Ottawa Citizen

Commission releases list of deadbeat fraudsters

- GEOFFREY MORGAN

Alberta’s securities regulator is turning to a new motivation­al tool in an attempt to get the province’s fraudsters to pay fines and penalties for breaking the law: shame.

The Alberta Securities Commission on Thursday released a list of people and companies that have failed to pay charges levied for misleading the public, perpetrati­ng fraud on investors and other financial crimes.

This is the first time the province’s securities commission has published such a list, ASC spokespers­on Mark Dickey said in an email.

The list includes 135 names — though some people are listed twice, for separate infraction­s — and dates back to 2005. Dickey said the total amount listed individual­s and companies have failed to pay is $104.7 million.

He said the ASC has collected, as of March 31, $22.9 million from the delinquent­s.

“Collecting money from wrongdoers continues to be a very difficult process as they have often spent, hidden, or simply lost any funds they have made when breaching securities laws,” Dickey said in an email.

“If there is a chance we may recover even a modest amount, we pursue it,” he said.

Some of the names on the ASC’s deadbeat list include people who, subsequent to being punished in the ASC’s quasi-judicial process, have been convicted of fraud in court and jailed, such as Calgary con artists Milowe Brost and Gary Sorenson.

The two were convicted of fraud and theft in February for running a huge Ponzi scheme, which investors say bilked them of a cumulative total of $400 million. Brost was also convicted of money laundering.

The ASC list shows Sorenson hasn’t paid one cent of the $2 million he owes in fines.

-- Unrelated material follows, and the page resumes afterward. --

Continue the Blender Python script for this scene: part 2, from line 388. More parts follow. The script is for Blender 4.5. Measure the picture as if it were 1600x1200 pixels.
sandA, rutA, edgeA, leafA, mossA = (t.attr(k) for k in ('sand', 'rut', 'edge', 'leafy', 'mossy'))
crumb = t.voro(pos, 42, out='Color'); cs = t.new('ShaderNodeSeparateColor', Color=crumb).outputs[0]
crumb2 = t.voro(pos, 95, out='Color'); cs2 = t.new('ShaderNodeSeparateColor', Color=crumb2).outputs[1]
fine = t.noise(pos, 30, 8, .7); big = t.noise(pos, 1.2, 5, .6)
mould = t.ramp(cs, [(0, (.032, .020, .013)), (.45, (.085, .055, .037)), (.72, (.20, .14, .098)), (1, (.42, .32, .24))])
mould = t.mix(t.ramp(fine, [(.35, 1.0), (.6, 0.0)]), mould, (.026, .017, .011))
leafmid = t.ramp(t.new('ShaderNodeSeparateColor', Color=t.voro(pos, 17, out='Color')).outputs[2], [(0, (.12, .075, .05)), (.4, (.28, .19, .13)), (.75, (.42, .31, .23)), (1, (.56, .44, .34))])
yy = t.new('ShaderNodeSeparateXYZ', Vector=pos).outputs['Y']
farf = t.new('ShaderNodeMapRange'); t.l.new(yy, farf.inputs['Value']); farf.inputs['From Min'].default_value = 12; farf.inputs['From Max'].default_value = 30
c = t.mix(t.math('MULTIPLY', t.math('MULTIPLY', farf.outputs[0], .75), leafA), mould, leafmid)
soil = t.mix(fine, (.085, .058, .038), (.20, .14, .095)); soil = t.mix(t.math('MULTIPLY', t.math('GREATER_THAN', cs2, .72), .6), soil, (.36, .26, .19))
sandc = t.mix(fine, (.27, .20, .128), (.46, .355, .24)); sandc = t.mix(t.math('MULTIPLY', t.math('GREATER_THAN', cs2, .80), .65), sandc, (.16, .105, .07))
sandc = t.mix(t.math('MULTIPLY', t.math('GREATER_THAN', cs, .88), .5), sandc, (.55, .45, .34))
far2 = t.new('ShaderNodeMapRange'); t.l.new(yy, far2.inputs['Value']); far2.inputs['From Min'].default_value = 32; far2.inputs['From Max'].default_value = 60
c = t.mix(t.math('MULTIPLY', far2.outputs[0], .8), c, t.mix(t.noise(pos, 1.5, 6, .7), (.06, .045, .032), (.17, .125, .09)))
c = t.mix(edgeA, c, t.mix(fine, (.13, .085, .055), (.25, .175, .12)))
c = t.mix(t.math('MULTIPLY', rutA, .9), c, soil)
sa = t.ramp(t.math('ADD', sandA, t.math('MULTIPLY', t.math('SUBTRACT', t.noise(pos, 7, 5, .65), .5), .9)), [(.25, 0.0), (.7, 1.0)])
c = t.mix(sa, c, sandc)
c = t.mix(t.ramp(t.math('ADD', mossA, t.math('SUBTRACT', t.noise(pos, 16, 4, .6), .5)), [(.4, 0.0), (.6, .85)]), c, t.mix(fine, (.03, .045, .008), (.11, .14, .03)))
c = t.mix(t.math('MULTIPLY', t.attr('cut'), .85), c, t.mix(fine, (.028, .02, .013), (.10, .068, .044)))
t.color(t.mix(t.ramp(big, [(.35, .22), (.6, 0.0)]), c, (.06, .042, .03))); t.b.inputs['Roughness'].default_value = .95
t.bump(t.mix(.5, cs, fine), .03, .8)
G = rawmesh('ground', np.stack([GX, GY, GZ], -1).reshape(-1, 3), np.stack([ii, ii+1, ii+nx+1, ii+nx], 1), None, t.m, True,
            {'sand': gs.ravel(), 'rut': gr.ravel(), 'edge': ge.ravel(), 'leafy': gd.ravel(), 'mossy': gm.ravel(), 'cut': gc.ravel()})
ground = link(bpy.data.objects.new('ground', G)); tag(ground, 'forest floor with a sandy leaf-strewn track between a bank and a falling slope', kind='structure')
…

Brost has been penalized twice and has paid a $650,000 penalty from 2007 but none of the $3-million penalty levied against him in 2012.

Brost was also ordered to pay the Canada Revenue Agency $390,878 in evaded taxes earlier this year.

“Holding respondent­s accountabl­e for their misconduct is important for investor protection and for protecting the integrity of the Alberta capital market,” ASC chairman and CEO Bill Rice said in statement.

“Enforcing commission orders, including collecting outstandin­g amounts owed, is key to effective deterrence.”

The ASC released its annual report on Thursday, which showed the regulator had issued $2.8 million in administra­tive penalties in 2015 but collected only $122,000 from those penalties.